An iconic East Side artist is once again fighting her landlord over a tenant downstairs

upper east side Twenty years ago, the artist known as Matuschka won a major victory for her neighbors by leading the charge to force out a Cooper's Coffee restaurant on the Upper East Side. The store had earned a number of Health Department violations and made life hell for its neighbors, keeping them awake at all hours with an overwhelming coffee odor that seemed to not only come through their floor, but also seep through electrical sockets and cracks in the wall.

Now, all this time later, Matuschka - a successful photographer perhaps best known for the award-winning "Beauty Out of Damage," a self-portrait of her post-mastectomy chest that appeared on the cover of the New York Times Magazine ? is fighting an eerily similar battle.

She says her apartment on 87th and Lexington Avenue is again virtually uninhabitable because of Eli's Essentials, a Zabar's store that moved into the space in 2013 after a string of businesses were unable to afford rent. Despite a clause in her lease agreement preventing the landlord from renting the first floor space to any "coffee shop or food establishment that does cooking (such as broiling, frying, baking) or steaming," Matuschka alleges that Eli's Essentials is doing just that, and she once again finds herself at war with a tenant in her building.
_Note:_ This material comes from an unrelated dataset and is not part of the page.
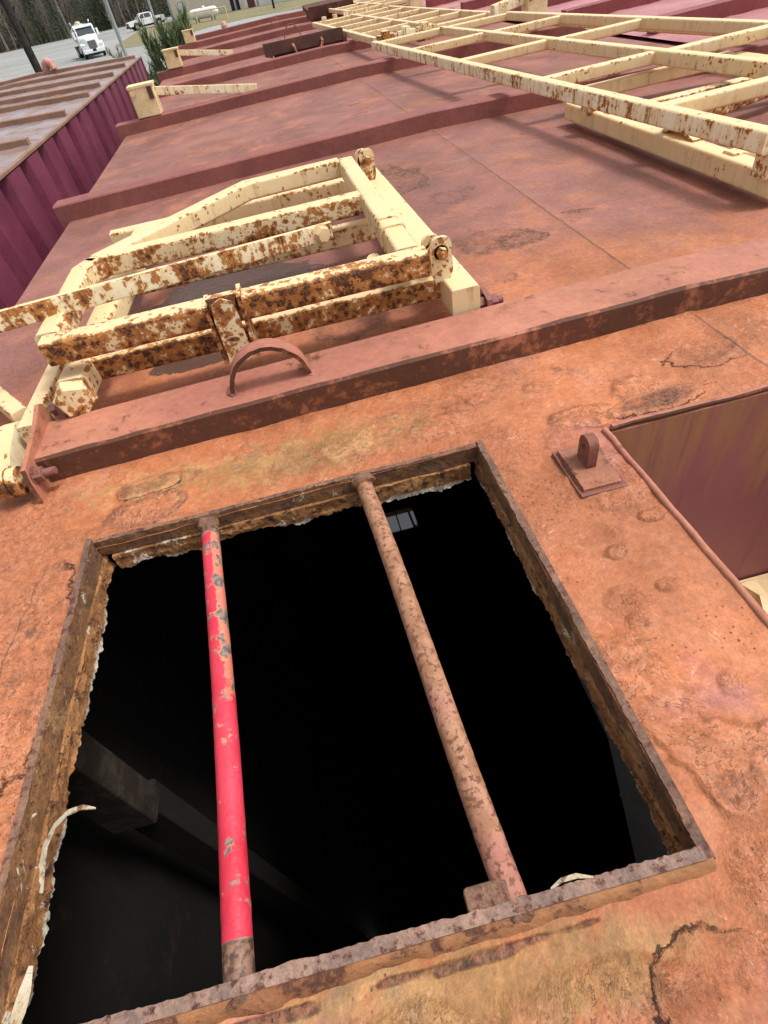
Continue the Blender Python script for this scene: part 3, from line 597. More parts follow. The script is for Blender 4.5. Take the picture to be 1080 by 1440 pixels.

While the facts of the squabble are in dispute -- staff at Eli's maintains that the food is cooked elsewhere and moved into the store each morning -- for Mastuschka, it represents something far bigger: that for artists like her, it's become nearly impossible to both live and create in the city.

Matuschka arrived in New York at the height of the 1970s creative boom, moving into the same apartment where she still resides. She attended the School of Visual Arts before embarking on a career that crossed paths with the likes of Salvador Dali, Carl Icahn and Norman Wexler, the screenwriter who penned "Serpico" and "Saturday Night Fever."

Most of the artists from that time period have died, though, or been forced out by exorbitant rent prices. David Byrne, Patti Smith, and other NYC fixtures have all warned the next generation of creators to avoid the Big Apple. Byrne, the lead singer of the Talking Heads, wrote last year that "a culture of arrogance, hubris and winner-take-all was established" in the birthplace of punk rock, hip hop, and new wave.

"Everybody I know has left because it's become a big shopping mall," Matuschka said of the city's current incarnation. "It's all about consumption and money."

She said that in the ongoing conversation about lower crime rates and gentrification, New York has lost its grimy, inventive spirit. The same places where art galleries once stood have become unrecognizable in the shadows of condominiums that are occupied for only a fraction of the year.

"You don't have the feeling that all these people are creating," she said. "There's a very different energy when you're around artists and creative thinkers than when you're around lawyers and businessmen."

Matuschka herself is only able to stay in the city because of her rent-controlled apartment. She's undergoing breast reconstruction, though, and the smell of soup and coffee from downstairs has made it impossible to sleep at home without drugs, further complicating her health.

The situation is such that she now has no choice but to consider moving out of her home for the past 40 years, the very space where "Beauty Out of Damage" and other photos were taken.

"They don't really care about me; they just care about how much money they can make off this apartment," she said, adding that it's enough to make longtime residents wax nostalgic for the time before creative New Yorkers were left behind in favor of profit margins. "It was such a different time, and New York was bankrupt."